2007 Fiscal Year Annual Research Report
Project/Area Number |
18520070
|
Research Institution | Waseda University |
Principal Investigator |
吉原 浩人 Waseda University, 文学学術院, 教授 (80230796)
|
Keywords | 大江匡房 / 宗教思想 / 日本漢文学 / 日本思想 / 中国古典籍 / 国際研究者交流 / 註釈 |
Research Abstract |
大江匡房(1041〜1111)は、後三条朝から白河院政期にかけて活躍した儒者・政治家であり、思想・宗教・文学・有職等の各方面に亙って、多彩な活動を繰り広げた。大江匡房は膨大な量の著作を遺しているが、いまだその全集は刊行されておらず、その刊行のための準備作業を数名で始めたところである。 本研究は、多数の大江匡房著作のうち、特に思想方面の研究の基礎となるテキスト校訂と註釈を、いくつかの論著について作成し、その成果をもとに、大江匡房の宗教思想や文学的営為を闡明することを、主な目的としている。 今年度は、その基礎作業として、主要著作のうちから、『江都督納言願文集』国立歴史民俗博物館本・身延文庫本・六地蔵寺本の本文を、コンピュータに入力しテキストデータ化した。
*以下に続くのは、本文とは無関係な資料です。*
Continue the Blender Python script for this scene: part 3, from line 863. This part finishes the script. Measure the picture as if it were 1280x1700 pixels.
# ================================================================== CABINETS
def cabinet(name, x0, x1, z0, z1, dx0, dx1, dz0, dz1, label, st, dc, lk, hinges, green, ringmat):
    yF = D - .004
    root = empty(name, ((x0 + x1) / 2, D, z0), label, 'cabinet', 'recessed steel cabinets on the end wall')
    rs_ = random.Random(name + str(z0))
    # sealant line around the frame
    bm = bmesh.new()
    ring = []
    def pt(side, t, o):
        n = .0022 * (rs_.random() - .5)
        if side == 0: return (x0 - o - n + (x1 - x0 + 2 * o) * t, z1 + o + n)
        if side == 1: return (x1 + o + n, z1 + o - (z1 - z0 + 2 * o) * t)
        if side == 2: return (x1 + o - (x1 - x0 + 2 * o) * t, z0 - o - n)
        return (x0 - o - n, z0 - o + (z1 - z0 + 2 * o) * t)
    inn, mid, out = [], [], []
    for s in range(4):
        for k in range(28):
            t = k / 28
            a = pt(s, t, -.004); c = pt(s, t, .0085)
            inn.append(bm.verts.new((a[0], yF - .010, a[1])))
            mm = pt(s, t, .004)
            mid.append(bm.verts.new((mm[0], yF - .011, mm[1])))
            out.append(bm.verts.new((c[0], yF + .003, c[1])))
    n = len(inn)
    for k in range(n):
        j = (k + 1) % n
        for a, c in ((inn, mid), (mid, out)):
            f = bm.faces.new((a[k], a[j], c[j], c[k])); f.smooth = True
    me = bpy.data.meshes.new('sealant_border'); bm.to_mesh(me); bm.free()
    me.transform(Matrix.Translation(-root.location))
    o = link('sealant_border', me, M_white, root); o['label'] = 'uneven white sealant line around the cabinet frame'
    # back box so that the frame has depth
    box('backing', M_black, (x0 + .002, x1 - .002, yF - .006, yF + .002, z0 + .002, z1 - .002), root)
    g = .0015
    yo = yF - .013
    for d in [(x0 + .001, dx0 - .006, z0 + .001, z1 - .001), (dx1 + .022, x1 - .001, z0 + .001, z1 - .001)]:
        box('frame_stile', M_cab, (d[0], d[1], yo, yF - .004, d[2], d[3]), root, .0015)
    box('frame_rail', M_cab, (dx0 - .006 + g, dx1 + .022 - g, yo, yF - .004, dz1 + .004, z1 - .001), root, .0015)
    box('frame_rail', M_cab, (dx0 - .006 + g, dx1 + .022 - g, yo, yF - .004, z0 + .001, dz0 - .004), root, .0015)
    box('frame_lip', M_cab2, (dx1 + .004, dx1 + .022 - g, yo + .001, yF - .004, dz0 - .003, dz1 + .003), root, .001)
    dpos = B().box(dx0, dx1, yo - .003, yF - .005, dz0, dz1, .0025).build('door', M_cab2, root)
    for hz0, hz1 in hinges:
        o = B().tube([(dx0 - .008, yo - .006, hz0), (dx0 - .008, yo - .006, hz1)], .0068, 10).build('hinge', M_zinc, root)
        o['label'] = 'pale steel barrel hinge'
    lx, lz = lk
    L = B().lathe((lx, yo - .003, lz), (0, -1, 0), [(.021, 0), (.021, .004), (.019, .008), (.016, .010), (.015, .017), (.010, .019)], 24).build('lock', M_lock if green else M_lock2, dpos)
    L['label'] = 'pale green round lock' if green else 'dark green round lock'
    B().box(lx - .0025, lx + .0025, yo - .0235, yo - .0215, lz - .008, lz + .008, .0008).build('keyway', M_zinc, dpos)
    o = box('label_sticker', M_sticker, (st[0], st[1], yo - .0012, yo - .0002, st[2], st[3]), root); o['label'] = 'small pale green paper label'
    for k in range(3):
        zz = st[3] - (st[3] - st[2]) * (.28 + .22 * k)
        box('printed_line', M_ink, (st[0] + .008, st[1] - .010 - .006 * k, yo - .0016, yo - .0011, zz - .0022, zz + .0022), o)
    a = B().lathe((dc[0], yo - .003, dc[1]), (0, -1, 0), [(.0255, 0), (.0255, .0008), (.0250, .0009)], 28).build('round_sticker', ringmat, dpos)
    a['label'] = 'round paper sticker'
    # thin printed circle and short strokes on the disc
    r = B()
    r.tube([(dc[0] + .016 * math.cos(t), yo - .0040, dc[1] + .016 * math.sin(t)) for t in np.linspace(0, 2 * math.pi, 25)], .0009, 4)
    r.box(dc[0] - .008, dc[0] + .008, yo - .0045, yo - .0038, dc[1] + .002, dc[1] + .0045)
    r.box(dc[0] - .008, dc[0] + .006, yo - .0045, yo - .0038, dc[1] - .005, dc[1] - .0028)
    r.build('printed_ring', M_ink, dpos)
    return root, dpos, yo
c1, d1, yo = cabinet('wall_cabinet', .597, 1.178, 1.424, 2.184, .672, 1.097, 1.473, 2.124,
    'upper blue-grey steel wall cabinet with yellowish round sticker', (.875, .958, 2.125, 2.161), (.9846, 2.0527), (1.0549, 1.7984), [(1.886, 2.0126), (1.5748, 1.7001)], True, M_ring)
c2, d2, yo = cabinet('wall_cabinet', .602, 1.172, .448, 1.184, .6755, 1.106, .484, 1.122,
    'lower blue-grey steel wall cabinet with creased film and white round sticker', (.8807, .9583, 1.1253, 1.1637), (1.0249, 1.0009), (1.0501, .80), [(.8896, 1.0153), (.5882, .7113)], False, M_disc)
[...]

その成果に基づき『江都督納言願文集』の校本を作成し、近く公刊する予定である。 さらに前年度に続いて、大江匡房『江都督納言願文集』『本朝続文粋』『朝野群載』『本朝文集』などに所載される一部の作品について、本文校訂・読み下し・現代語訳・構造分析・註釈・解説・文献一覧からなる詳細な註釈を、若手研究者や大学院生とともに作成し、これらに見られる、当時の思想・宗教・文学・歴史・美術への関連を、総合的に検討した。 また、註釈研究に必要な図書・辞書類等を購入し、参考文献を複写した。さらには、大江匡房関連資料の調査、あるいは遺跡の実地踏査のため、関西方面に出張した。その結果、本研究の中間的な報告として、別掲3篇の論文を執筆し公表することができた。